[Records with scene code]
+ + + +
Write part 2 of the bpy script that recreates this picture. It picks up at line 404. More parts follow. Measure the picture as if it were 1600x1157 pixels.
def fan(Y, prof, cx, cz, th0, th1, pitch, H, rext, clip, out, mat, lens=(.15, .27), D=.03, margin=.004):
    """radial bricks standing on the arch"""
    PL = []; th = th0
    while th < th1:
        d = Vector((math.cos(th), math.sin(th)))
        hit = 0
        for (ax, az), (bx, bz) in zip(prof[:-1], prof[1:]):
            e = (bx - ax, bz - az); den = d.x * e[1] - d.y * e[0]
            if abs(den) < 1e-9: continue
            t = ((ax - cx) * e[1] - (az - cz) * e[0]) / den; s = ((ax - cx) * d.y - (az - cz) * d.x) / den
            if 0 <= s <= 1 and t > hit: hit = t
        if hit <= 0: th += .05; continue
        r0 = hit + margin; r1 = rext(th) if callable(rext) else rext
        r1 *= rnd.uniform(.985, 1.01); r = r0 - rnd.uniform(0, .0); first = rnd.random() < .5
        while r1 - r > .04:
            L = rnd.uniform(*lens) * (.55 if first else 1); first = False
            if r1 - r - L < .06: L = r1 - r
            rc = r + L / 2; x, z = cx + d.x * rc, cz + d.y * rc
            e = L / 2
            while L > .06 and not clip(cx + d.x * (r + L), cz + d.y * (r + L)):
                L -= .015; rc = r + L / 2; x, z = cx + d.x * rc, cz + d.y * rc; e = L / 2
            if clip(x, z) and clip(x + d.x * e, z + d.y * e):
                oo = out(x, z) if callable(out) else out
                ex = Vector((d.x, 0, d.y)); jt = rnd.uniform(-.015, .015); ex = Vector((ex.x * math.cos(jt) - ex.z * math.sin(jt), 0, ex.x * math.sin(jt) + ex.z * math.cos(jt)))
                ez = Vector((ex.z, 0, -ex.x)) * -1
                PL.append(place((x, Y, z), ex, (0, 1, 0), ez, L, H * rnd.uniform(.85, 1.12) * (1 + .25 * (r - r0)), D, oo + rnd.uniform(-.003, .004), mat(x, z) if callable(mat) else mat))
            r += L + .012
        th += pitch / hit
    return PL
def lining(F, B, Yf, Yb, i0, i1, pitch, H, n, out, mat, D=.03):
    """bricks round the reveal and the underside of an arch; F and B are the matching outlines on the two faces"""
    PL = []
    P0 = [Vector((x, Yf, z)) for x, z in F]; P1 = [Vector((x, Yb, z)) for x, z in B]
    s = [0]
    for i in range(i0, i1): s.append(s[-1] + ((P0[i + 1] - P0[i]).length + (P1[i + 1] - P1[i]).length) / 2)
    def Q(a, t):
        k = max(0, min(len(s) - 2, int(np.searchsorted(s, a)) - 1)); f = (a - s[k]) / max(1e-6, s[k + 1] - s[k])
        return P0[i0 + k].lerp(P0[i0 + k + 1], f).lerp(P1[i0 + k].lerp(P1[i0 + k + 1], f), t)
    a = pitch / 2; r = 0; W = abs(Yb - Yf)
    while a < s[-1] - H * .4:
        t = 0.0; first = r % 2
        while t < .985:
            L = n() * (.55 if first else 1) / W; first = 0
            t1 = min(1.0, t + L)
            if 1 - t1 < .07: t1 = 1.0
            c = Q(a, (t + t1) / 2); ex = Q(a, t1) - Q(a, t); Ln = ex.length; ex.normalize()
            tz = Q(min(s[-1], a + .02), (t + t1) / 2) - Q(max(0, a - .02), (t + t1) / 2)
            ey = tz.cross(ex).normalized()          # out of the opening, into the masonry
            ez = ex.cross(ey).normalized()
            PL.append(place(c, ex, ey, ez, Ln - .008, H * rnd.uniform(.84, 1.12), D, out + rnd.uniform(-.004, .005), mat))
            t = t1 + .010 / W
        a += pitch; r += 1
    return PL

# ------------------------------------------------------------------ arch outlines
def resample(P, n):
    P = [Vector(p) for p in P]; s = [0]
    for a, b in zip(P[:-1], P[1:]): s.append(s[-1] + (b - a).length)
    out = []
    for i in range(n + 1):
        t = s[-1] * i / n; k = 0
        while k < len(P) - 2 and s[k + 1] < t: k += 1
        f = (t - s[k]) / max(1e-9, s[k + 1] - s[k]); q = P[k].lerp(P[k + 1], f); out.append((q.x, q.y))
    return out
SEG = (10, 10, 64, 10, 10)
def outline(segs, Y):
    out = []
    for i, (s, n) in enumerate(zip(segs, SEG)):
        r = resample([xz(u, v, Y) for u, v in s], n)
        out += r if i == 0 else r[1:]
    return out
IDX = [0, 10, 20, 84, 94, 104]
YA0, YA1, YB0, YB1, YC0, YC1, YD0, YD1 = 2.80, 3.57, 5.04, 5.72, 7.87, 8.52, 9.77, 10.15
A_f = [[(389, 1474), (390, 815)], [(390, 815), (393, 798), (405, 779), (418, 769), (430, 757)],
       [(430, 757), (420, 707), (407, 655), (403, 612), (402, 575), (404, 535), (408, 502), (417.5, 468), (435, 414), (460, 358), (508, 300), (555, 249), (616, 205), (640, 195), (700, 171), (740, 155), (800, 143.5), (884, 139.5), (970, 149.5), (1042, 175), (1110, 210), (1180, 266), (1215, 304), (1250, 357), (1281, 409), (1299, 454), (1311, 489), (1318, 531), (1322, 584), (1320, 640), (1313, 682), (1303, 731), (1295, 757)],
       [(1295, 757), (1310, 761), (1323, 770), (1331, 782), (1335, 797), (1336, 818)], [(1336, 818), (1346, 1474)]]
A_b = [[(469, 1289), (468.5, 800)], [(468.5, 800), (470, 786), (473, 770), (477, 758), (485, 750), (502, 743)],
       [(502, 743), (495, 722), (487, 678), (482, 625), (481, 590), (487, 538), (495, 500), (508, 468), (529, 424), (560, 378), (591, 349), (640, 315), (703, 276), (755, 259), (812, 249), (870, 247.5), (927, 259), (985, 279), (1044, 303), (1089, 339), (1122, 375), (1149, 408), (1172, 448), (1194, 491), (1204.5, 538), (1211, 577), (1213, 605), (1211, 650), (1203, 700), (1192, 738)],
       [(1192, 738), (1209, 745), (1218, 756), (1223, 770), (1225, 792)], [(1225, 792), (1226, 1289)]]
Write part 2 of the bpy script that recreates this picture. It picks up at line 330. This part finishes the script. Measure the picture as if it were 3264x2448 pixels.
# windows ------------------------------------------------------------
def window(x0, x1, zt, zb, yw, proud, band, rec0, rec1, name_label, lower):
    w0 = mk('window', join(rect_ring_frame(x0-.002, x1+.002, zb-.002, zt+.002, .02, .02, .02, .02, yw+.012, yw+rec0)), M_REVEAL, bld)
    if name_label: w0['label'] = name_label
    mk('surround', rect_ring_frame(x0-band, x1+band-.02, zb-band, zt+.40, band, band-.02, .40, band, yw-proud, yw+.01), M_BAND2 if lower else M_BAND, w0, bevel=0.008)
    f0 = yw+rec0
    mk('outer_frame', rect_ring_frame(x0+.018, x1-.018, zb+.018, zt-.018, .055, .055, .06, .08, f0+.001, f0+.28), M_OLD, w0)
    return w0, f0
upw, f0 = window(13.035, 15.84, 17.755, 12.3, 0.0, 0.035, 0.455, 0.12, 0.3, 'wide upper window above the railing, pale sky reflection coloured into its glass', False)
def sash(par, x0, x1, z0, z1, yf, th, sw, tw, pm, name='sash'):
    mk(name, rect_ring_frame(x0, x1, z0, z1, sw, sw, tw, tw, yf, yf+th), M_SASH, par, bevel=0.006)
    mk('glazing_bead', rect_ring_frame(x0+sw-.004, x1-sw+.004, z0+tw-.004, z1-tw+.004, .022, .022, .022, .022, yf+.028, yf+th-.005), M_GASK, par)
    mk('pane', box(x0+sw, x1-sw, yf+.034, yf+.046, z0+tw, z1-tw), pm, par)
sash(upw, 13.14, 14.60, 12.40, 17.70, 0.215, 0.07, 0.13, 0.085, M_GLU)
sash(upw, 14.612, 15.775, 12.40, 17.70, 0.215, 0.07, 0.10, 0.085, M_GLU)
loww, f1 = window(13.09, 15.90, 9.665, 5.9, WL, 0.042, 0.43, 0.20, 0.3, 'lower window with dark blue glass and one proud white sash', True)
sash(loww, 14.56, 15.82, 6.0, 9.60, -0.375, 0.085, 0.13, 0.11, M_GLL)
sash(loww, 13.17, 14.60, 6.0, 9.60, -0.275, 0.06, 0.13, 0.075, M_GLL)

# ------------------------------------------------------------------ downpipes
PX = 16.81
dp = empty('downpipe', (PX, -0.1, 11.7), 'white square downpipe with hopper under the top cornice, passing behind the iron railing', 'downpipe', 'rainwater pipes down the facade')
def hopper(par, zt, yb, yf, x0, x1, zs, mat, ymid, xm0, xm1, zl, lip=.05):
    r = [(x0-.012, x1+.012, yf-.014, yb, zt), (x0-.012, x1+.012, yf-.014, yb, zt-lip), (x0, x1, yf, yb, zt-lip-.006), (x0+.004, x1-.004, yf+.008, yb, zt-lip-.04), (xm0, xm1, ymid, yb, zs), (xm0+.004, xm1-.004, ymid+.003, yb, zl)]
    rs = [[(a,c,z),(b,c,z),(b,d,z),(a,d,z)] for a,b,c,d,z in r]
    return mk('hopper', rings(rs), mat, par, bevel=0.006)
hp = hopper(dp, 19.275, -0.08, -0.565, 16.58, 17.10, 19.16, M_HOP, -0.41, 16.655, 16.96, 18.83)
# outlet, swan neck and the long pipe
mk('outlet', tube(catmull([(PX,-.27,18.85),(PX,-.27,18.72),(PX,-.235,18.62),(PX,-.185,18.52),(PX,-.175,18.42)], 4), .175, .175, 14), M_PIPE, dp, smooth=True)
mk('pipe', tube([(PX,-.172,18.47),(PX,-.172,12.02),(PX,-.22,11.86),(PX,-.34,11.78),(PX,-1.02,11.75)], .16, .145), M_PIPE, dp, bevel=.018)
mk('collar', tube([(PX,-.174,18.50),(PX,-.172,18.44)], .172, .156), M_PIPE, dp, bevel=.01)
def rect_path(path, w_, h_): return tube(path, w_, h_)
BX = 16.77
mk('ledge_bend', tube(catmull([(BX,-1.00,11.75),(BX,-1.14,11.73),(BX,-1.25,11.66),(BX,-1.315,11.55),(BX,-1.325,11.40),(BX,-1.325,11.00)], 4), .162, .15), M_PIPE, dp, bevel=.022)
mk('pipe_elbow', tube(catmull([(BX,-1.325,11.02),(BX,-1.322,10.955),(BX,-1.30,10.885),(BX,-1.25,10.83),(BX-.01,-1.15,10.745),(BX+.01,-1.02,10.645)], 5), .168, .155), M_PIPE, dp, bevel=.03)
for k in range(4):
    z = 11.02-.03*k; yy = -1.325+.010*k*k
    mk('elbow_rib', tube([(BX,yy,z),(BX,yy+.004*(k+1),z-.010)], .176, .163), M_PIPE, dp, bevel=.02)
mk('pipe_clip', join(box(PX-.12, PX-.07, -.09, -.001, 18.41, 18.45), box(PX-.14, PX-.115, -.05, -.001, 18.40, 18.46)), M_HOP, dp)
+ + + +
◆ **Written instruction**:
Of the lines in the data, how many contain the word "else"? Provide the number and nothing further.

◆ **Exercise response**:
7